Outside is a concept album first released 26 September 1995 by David Bowie on Virgin Records. Subtitled "the Ritual Art-Murder of Baby Grace Blue: A non-linear Gothic Drama Hyper-Cycle," Outside centres around the characters of a dystopian world on the eve of the 21st century. The album put Bowie back into the mainstream scene of rock music with its singles "The Hearts Filthy Lesson", "Strangers When We Meet", and "Hallo Spaceboy" (notably remixed by the Pet Shop Boys).

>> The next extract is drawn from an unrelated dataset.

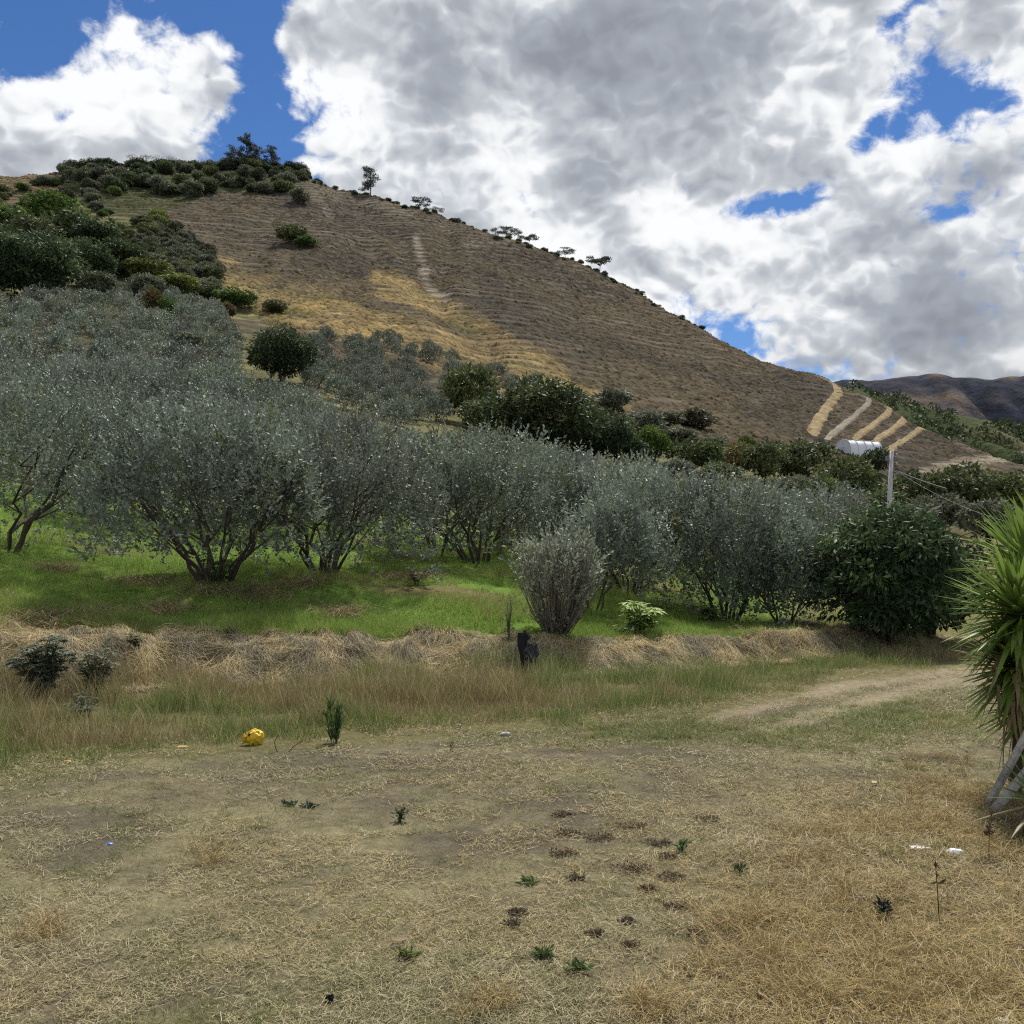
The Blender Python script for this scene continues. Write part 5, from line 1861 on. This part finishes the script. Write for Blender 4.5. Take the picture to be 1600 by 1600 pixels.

The liner notes feature a short story by Bowie, the Diary of Nathan Adler, which outlines a somewhat dystopian version of the year 1999 in which the government, through its arts commission, had created a new bureau to investigate the phenomenon of Art Crime. In this future, murder and mutilation of bodies had become a new underground art craze. The main character, Nathan Adler, was in the business of deciding what of this was legally acceptable as art and what was, in a word, trash. The album is filled with references to characters and their lives as he investigates the complicated events leading up to the murder of a fourteen-year-old girl. One is meant to assume that Bowie's character, Nathan Adler, works for the British government due to several references to the cities of London and Oxford, but in the liner notes these are revealed to be, at least in some cases, London, Ontario and Oxford, New Jersey, indicating that the entire story may take place in North America—or, indeed, that the distinction between the two places has become blurred and indistinguishable.

In interviews, Bowie remarked that the album was meant to reflect the anxiety of the last five years of the millennium:

    Overall, a long-term ambition is to make it a series of albums extending to 1999—to try to capture, using this device, what the last five years of this millennium feel like. It's a diary within the diary. The narrative and the stories are not the content—the content is the spaces in between the linear bits. The queasy, strange, textures....

    Oh, I've got the fondest hopes for the fin de siecle. I see it as a symbolic sacrificial rite. I see it as a deviance, a pagan wish to appease gods, so we can move on. There's a real spiritual starvation out there being filled by these mutations of what are barely remembered rites and rituals. To take the place of the void left by a non-authoritative church. We have this panic button telling us it's gonna be a colossal madness at the end of this century.